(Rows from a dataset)
•••••

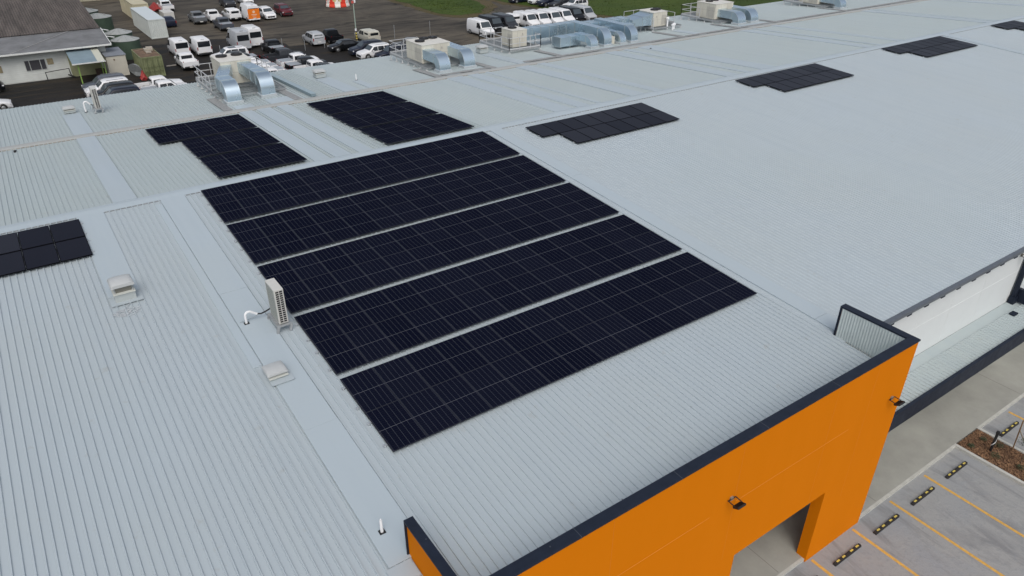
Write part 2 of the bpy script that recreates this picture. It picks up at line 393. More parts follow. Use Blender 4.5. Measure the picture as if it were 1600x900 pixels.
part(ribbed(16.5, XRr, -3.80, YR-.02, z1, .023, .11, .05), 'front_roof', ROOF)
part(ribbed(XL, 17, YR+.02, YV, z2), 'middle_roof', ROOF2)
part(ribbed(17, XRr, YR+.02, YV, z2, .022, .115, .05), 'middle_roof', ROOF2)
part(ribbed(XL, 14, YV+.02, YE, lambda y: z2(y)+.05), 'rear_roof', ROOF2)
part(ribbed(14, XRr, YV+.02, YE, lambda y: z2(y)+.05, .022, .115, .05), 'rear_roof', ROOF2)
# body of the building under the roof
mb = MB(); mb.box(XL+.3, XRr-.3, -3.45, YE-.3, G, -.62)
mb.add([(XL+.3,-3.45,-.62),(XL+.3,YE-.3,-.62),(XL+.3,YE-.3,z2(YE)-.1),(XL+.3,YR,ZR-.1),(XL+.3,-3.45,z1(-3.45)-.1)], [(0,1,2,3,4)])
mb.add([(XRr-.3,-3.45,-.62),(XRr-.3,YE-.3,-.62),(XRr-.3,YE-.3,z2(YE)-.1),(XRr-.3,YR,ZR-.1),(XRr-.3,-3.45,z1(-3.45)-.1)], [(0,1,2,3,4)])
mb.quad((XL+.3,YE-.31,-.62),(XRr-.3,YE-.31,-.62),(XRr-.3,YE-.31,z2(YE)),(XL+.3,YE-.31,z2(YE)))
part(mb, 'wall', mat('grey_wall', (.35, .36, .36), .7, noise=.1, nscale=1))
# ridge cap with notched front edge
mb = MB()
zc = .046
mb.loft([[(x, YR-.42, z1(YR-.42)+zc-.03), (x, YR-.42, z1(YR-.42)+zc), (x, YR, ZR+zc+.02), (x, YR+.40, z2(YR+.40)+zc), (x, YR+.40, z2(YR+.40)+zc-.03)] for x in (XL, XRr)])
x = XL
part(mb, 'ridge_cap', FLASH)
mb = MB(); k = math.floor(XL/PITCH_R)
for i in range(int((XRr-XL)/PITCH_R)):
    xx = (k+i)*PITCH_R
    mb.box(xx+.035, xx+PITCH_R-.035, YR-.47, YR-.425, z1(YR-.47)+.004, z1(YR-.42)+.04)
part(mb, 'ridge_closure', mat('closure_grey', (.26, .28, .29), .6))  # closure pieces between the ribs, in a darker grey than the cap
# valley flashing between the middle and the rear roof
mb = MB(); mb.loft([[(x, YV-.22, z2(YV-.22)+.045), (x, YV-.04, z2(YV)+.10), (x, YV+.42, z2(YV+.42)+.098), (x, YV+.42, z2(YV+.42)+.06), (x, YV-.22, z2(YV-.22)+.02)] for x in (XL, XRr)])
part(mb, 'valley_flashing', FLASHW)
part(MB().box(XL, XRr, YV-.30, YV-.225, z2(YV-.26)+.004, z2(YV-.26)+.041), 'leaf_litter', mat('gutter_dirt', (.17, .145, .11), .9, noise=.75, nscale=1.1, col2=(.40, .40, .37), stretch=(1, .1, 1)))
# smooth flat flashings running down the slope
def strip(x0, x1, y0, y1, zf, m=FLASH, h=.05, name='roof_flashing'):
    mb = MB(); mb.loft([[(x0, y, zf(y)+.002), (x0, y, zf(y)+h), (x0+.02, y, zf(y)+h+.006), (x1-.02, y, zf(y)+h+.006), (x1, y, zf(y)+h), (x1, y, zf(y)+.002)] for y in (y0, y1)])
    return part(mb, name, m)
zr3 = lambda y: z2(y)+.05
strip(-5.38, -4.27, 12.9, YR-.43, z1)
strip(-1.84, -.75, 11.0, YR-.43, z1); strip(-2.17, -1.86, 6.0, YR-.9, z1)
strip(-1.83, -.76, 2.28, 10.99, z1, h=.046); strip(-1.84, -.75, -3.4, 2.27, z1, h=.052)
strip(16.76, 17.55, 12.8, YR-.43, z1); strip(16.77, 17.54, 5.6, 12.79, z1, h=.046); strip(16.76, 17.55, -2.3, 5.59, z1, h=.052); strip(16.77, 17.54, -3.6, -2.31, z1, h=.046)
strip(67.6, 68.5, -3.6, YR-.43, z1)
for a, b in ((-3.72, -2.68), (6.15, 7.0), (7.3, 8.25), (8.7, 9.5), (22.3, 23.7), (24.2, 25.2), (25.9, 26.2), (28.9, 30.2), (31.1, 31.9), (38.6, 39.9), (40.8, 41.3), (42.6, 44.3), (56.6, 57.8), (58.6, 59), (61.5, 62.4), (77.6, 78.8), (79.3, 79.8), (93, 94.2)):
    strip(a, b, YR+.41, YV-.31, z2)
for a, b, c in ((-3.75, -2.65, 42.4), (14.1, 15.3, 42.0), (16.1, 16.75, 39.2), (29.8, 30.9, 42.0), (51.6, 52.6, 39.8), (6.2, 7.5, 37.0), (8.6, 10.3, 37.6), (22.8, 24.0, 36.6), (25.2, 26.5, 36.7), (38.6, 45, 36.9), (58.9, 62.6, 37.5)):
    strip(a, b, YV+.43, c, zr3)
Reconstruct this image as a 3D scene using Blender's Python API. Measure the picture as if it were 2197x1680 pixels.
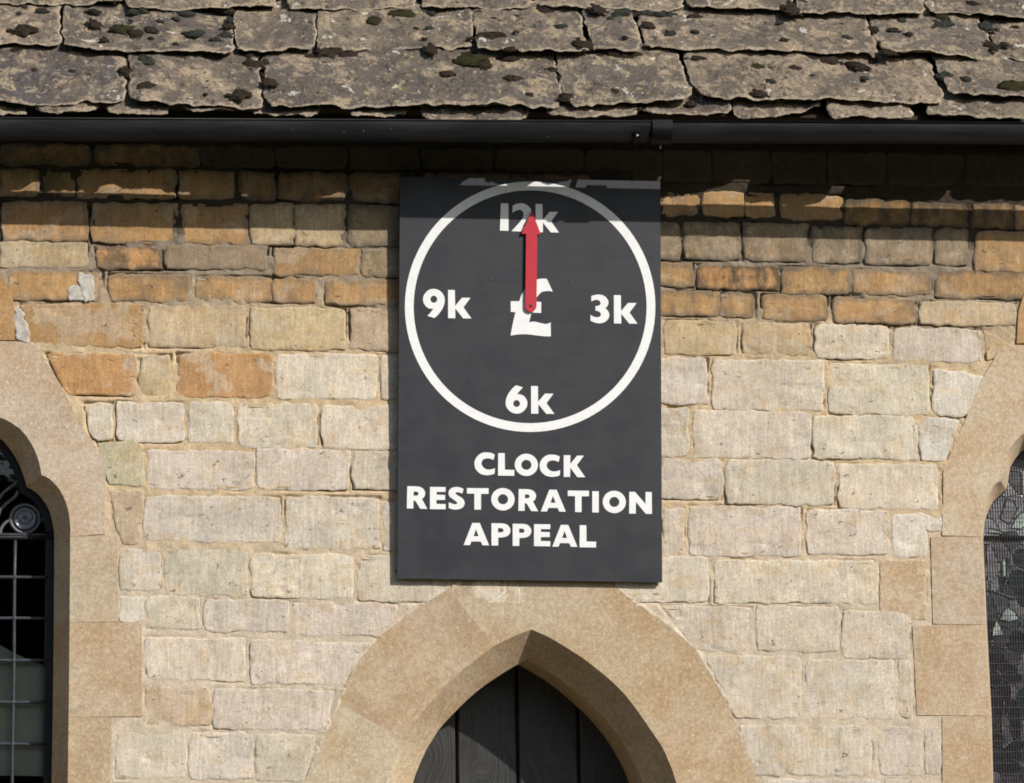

•••••

*Exercise details*: Copy the data character for character, but drop all pictures from the copy.

*Right answer*:
Write part 2 of the bpy script that recreates this picture. It picks up at line 393. More parts follow. Use Blender 4.5. Measure the picture as if it were 1600x900 pixels.
part(ribbed(16.5, XRr, -3.80, YR-.02, z1, .023, .11, .05), 'front_roof', ROOF)
part(ribbed(XL, 17, YR+.02, YV, z2), 'middle_roof', ROOF2)
part(ribbed(17, XRr, YR+.02, YV, z2, .022, .115, .05), 'middle_roof', ROOF2)
part(ribbed(XL, 14, YV+.02, YE, lambda y: z2(y)+.05), 'rear_roof', ROOF2)
part(ribbed(14, XRr, YV+.02, YE, lambda y: z2(y)+.05, .022, .115, .05), 'rear_roof', ROOF2)
# body of the building under the roof
mb = MB(); mb.box(XL+.3, XRr-.3, -3.45, YE-.3, G, -.62)
mb.add([(XL+.3,-3.45,-.62),(XL+.3,YE-.3,-.62),(XL+.3,YE-.3,z2(YE)-.1),(XL+.3,YR,ZR-.1),(XL+.3,-3.45,z1(-3.45)-.1)], [(0,1,2,3,4)])
mb.add([(XRr-.3,-3.45,-.62),(XRr-.3,YE-.3,-.62),(XRr-.3,YE-.3,z2(YE)-.1),(XRr-.3,YR,ZR-.1),(XRr-.3,-3.45,z1(-3.45)-.1)], [(0,1,2,3,4)])
mb.quad((XL+.3,YE-.31,-.62),(XRr-.3,YE-.31,-.62),(XRr-.3,YE-.31,z2(YE)),(XL+.3,YE-.31,z2(YE)))
part(mb, 'wall', mat('grey_wall', (.35, .36, .36), .7, noise=.1, nscale=1))
# ridge cap with notched front edge
mb = MB()
zc = .046
mb.loft([[(x, YR-.42, z1(YR-.42)+zc-.03), (x, YR-.42, z1(YR-.42)+zc), (x, YR, ZR+zc+.02), (x, YR+.40, z2(YR+.40)+zc), (x, YR+.40, z2(YR+.40)+zc-.03)] for x in (XL, XRr)])
x = XL
part(mb, 'ridge_cap', FLASH)
mb = MB(); k = math.floor(XL/PITCH_R)
for i in range(int((XRr-XL)/PITCH_R)):
    xx = (k+i)*PITCH_R
    mb.box(xx+.035, xx+PITCH_R-.035, YR-.47, YR-.425, z1(YR-.47)+.004, z1(YR-.42)+.04)
part(mb, 'ridge_closure', mat('closure_grey', (.26, .28, .29), .6))  # closure pieces between the ribs, in a darker grey than the cap
# valley flashing between the middle and the rear roof
mb = MB(); mb.loft([[(x, YV-.22, z2(YV-.22)+.045), (x, YV-.04, z2(YV)+.10), (x, YV+.42, z2(YV+.42)+.098), (x, YV+.42, z2(YV+.42)+.06), (x, YV-.22, z2(YV-.22)+.02)] for x in (XL, XRr)])
part(mb, 'valley_flashing', FLASHW)
part(MB().box(XL, XRr, YV-.30, YV-.225, z2(YV-.26)+.004, z2(YV-.26)+.041), 'leaf_litter', mat('gutter_dirt', (.17, .145, .11), .9, noise=.75, nscale=1.1, col2=(.40, .40, .37), stretch=(1, .1, 1)))
# smooth flat flashings running down the slope
def strip(x0, x1, y0, y1, zf, m=FLASH, h=.05, name='roof_flashing'):
    mb = MB(); mb.loft([[(x0, y, zf(y)+.002), (x0, y, zf(y)+h), (x0+.02, y, zf(y)+h+.006), (x1-.02, y, zf(y)+h+.006), (x1, y, zf(y)+h), (x1, y, zf(y)+.002)] for y in (y0, y1)])
    return part(mb, name, m)
zr3 = lambda y: z2(y)+.05
strip(-5.38, -4.27, 12.9, YR-.43, z1)
strip(-1.84, -.75, 11.0, YR-.43, z1); strip(-2.17, -1.86, 6.0, YR-.9, z1)
strip(-1.83, -.76, 2.28, 10.99, z1, h=.046); strip(-1.84, -.75, -3.4, 2.27, z1, h=.052)
strip(16.76, 17.55, 12.8, YR-.43, z1); strip(16.77, 17.54, 5.6, 12.79, z1, h=.046); strip(16.76, 17.55, -2.3, 5.59, z1, h=.052); strip(16.77, 17.54, -3.6, -2.31, z1, h=.046)
strip(67.6, 68.5, -3.6, YR-.43, z1)
for a, b in ((-3.72, -2.68), (6.15, 7.0), (7.3, 8.25), (8.7, 9.5), (22.3, 23.7), (24.2, 25.2), (25.9, 26.2), (28.9, 30.2), (31.1, 31.9), (38.6, 39.9), (40.8, 41.3), (42.6, 44.3), (56.6, 57.8), (58.6, 59), (61.5, 62.4), (77.6, 78.8), (79.3, 79.8), (93, 94.2)):
    strip(a, b, YR+.41, YV-.31, z2)
for a, b, c in ((-3.75, -2.65, 42.4), (14.1, 15.3, 42.0), (16.1, 16.75, 39.2), (29.8, 30.9, 42.0), (51.6, 52.6, 39.8), (6.2, 7.5, 37.0), (8.6, 10.3, 37.6), (22.8, 24.0, 36.6), (25.2, 26.5, 36.7), (38.6, 45, 36.9), (58.9, 62.6, 37.5)):
    strip(a, b, YV+.43, c, zr3)
Reconstruct this image as a 3D scene using Blender's Python API. Measure the picture as if it were 2197x1680 pixels.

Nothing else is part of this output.